Demokrat Senatör Adam Schiff’in ofisi tarafından yayımlanan bir rapora göre, Trump yönetiminin fotoğrafını ya da politikalarını içeren afişlerin hazırlanması için vergi mükelleflerinin parasından 50 bin dolar kullandığı öne sürüldü. Raporda, Tarım, Çalışma ile Sağlık ve İnsan Hizmetleri bakanlıklarının da benzer afişler astığı belirtildi.

Milli Park giriş kartları

ABD İç Güvenlik Bakanlığı, kasım ayında 2026 yılına ait America the Beautiful ulusal park giriş kartını tanıttı. ABD’nin kuruluşunun 250. yıl dönümü dolayısıyla hazırlanan kartta, George Washington ile Donald Trump’ın fotoğraflarının yan yana yer aldığı bildirildi.

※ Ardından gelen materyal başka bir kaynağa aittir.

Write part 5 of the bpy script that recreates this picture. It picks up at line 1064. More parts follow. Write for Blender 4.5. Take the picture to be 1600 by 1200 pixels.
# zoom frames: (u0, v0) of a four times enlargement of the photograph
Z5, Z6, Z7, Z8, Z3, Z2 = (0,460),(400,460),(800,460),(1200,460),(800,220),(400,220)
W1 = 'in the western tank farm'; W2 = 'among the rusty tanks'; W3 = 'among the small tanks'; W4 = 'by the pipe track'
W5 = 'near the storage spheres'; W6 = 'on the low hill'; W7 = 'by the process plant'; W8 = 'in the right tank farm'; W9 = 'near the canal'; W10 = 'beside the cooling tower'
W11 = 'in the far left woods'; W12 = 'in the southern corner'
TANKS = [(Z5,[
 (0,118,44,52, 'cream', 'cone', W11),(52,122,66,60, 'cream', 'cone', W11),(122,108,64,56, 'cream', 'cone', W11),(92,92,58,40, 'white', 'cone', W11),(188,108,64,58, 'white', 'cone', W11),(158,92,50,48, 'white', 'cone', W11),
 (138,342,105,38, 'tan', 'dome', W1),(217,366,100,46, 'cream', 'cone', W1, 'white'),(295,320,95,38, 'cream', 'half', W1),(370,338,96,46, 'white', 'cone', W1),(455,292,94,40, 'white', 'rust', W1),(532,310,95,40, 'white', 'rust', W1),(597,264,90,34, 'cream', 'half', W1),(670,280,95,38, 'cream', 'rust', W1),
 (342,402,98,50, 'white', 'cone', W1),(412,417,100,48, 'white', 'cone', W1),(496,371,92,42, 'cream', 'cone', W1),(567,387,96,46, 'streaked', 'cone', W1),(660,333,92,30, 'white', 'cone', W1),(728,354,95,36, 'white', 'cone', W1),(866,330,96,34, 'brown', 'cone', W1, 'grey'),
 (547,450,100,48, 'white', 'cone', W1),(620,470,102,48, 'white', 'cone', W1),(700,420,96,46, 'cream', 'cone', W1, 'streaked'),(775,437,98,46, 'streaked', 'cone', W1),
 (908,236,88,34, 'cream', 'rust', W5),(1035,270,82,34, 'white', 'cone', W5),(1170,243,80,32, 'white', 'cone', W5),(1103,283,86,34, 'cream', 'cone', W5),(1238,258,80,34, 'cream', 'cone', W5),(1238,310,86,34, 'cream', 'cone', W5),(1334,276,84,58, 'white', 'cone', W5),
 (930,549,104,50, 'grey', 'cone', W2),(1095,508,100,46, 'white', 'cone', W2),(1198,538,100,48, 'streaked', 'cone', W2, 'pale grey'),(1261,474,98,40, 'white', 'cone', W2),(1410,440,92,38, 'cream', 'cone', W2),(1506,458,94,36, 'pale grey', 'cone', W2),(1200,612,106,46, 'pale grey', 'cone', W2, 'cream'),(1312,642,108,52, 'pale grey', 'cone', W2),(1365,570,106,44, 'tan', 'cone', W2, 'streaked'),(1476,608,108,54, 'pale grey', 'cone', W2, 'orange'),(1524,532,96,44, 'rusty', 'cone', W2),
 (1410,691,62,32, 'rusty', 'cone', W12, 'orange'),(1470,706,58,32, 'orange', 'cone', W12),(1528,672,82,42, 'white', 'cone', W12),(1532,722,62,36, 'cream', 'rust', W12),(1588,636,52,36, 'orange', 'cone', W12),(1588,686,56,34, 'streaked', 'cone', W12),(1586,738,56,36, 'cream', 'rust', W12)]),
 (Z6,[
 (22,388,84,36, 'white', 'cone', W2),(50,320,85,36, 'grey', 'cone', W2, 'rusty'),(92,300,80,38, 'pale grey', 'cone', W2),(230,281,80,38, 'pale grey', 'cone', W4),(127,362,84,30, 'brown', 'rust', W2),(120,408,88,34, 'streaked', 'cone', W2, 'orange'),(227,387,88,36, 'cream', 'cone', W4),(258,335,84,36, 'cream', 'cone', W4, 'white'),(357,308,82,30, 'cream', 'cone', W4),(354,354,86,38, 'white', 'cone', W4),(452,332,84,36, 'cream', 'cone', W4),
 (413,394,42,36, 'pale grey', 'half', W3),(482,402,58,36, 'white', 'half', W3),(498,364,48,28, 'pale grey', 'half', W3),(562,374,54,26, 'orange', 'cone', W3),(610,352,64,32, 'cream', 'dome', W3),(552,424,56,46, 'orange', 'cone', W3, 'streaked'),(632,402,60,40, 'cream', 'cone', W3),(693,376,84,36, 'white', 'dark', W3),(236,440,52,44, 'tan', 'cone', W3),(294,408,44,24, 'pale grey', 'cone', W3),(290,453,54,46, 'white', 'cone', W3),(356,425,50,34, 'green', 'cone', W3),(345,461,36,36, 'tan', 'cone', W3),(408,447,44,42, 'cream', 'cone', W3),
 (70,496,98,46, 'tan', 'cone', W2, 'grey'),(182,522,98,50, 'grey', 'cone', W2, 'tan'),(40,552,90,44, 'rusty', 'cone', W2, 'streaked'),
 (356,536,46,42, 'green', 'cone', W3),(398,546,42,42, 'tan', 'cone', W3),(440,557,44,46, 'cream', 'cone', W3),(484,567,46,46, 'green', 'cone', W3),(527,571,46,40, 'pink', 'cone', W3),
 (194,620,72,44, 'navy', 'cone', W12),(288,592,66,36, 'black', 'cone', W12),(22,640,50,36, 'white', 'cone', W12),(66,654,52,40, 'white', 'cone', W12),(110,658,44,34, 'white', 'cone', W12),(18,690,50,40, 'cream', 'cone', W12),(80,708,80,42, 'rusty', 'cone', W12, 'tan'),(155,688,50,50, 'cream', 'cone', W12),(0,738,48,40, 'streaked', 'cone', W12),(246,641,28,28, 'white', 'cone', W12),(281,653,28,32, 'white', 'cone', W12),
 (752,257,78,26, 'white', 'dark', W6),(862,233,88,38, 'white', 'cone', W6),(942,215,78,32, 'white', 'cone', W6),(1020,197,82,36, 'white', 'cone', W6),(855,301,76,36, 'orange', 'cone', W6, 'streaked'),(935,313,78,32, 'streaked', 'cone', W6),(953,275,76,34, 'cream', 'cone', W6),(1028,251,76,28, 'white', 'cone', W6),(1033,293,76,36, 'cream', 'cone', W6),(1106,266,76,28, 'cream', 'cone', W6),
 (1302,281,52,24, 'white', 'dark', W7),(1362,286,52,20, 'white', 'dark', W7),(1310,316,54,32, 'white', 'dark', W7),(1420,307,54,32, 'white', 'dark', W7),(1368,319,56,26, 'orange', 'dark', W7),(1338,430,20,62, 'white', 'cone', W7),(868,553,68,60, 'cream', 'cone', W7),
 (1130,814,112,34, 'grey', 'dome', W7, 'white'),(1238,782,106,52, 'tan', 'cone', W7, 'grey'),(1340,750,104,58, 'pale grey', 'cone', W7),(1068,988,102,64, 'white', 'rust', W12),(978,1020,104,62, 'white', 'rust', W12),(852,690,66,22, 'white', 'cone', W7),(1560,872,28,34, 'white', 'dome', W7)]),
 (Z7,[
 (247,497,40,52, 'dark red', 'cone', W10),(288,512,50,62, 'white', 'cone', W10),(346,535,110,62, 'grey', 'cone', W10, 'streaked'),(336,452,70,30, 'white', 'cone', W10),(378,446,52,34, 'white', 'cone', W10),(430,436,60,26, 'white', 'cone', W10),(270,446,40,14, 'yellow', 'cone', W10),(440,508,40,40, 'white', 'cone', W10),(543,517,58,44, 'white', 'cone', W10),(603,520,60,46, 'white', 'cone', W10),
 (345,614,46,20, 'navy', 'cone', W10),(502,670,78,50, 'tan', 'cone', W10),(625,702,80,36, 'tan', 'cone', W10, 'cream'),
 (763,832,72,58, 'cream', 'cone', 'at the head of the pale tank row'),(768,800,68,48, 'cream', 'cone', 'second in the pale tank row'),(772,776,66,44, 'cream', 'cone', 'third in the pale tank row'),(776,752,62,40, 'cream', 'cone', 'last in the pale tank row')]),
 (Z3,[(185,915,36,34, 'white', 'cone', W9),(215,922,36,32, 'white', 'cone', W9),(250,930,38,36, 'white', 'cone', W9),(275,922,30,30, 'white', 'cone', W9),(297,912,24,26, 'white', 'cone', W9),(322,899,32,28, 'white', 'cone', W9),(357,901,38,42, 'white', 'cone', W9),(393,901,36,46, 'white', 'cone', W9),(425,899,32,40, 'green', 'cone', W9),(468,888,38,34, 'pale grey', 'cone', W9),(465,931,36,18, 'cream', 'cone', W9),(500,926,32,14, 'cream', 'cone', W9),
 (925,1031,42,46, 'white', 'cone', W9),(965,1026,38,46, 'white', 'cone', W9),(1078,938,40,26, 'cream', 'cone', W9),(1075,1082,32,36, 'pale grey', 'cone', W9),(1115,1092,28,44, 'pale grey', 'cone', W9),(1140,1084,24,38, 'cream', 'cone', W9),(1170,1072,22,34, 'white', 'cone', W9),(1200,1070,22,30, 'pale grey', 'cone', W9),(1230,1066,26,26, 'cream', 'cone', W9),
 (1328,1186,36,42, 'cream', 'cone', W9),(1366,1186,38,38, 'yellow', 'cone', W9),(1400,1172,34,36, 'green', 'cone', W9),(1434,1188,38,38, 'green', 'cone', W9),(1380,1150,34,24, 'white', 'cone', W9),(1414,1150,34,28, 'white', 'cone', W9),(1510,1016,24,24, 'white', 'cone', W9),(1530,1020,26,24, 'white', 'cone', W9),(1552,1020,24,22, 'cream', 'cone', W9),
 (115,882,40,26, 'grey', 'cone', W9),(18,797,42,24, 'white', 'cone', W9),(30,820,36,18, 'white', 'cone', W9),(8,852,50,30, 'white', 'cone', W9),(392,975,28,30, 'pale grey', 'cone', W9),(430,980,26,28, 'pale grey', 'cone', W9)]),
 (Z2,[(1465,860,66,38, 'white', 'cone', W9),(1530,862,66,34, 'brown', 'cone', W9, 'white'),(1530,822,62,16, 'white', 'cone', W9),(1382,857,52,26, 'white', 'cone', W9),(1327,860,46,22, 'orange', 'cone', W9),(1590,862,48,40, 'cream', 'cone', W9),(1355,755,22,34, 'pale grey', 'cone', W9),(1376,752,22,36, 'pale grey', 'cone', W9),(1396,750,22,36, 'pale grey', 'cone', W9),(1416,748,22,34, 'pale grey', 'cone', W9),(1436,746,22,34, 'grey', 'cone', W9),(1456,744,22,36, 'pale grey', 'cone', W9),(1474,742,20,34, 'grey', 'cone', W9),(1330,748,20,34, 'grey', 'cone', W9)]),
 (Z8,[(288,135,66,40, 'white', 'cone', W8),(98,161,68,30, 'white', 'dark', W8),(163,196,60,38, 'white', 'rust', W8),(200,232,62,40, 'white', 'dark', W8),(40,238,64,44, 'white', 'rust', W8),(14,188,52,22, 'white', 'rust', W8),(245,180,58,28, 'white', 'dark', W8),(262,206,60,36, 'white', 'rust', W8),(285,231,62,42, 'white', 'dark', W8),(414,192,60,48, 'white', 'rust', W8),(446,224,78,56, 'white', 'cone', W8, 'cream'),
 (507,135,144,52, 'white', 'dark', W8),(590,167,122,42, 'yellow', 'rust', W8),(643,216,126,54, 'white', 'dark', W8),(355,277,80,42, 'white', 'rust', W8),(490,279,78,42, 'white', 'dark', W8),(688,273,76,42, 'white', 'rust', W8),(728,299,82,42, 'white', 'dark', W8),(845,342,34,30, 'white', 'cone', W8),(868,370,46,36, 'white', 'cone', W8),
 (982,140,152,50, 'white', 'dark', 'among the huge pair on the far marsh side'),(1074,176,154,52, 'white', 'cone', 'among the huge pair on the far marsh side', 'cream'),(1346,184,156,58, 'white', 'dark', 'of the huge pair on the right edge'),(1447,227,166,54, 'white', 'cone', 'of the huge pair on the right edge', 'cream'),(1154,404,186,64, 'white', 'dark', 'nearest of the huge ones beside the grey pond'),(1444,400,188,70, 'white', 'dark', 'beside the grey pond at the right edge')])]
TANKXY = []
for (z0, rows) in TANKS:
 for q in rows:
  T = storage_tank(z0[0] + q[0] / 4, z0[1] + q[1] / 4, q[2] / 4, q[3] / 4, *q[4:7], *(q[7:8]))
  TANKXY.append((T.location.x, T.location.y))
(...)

Ancak çevreyi koruma alanında faaliyet gösteren bir grup, kartta başkanın fotoğrafının kullanılmasının federal yasaya aykırı olduğu gerekçesiyle yönetime karşı dava açtı. Davada, 2004 tarihli Federal Arazilerde Rekreasyonu Teşvik Yasası uyarınca giriş kartlarında, Ulusal Parklar Vakfı tarafından düzenlenen yıllık fotoğraf yarışmasını kazanan eserin yer alması gerektiği vurgulandı. Söz konusu programın, kamu arazilerinin yönetimine milyonlarca dolar gelir sağladığı kaydedildi.

asdfr
ABD Başkanı Donald Trump (Reuters)

Biyolojik Çeşitlilik Merkezi İcra Direktörü Kieran Suckling yaptığı açıklamada, “Ulusal parklar kişisel tanıtım için bir fırsat değildir” dedi.

Axios, Trump’ın doğum gününde (aynı zamanda Bayrak Günü’ne denk geliyor) ulusal parklara ücretsiz giriş uygulanacağını açıklamasından kısa süre sonra söz konusu davanın açıldığına dikkat çekti.

Trump hesapları

Trump yönetimi, 2025-2028 yılları arasında doğan çocuklara sahip ebeveynlerin, Hazine Bakanlığı’ndan bin dolar alınarak ‘Trump hesaplarına’ yatırılması yönündeki başvurularını işlemeye başladı.

Bu plan, Trump’ın daha fazla Amerikalıyı hisse senedi piyasasına çekmeyi ve düşük gelirli Amerikalılar için servet edinme fikrini güçlendirmeyi amaçlayan daha geniş kapsamlı çabalarının bir parçası olarak değerlendiriliyor. Aynı zamanda Trump’a, bu girişimi ‘kişisel bir başarı’ olarak tanıtma imkânı da sağlıyor.

sdfrg
ABD Başkanı Donald Trump, bir başkanlık kararnamesini imzalarken. (EPA)

Yönetim, vergiden muaf tasarruf ve yatırım hesaplarının, uygun şartları taşıyan her Amerikalı çocuk için ‘emanet fonları’ oluşturmayı hedeflediğini belirtiyor.

Trump altın kartı

Trump yönetimi, bu ayın başlarında ‘Trump Altın Kartı’ için başvuruları kabul etmeye başladı. Yeni kart, ABD İç Güvenlik Bakanlığı’na 15 bin dolar ücret ödeyen ve onaylanmaları halinde ilave 1 milyon dolar katkı sağlayan başvuru sahipleri için göçmenlik işlemlerini hızlandırıyor. Kartta, Trump’ın fotoğrafının yanı sıra Özgürlük Heykeli ve kartal görselleri de yer alıyor.

Aynı dönemde yönetim, mülteciler, sığınmacılar ve düşük gelirli kişilerin ülkede ikamet imkânlarını kısıtlamaya yönelik politikalar izledi.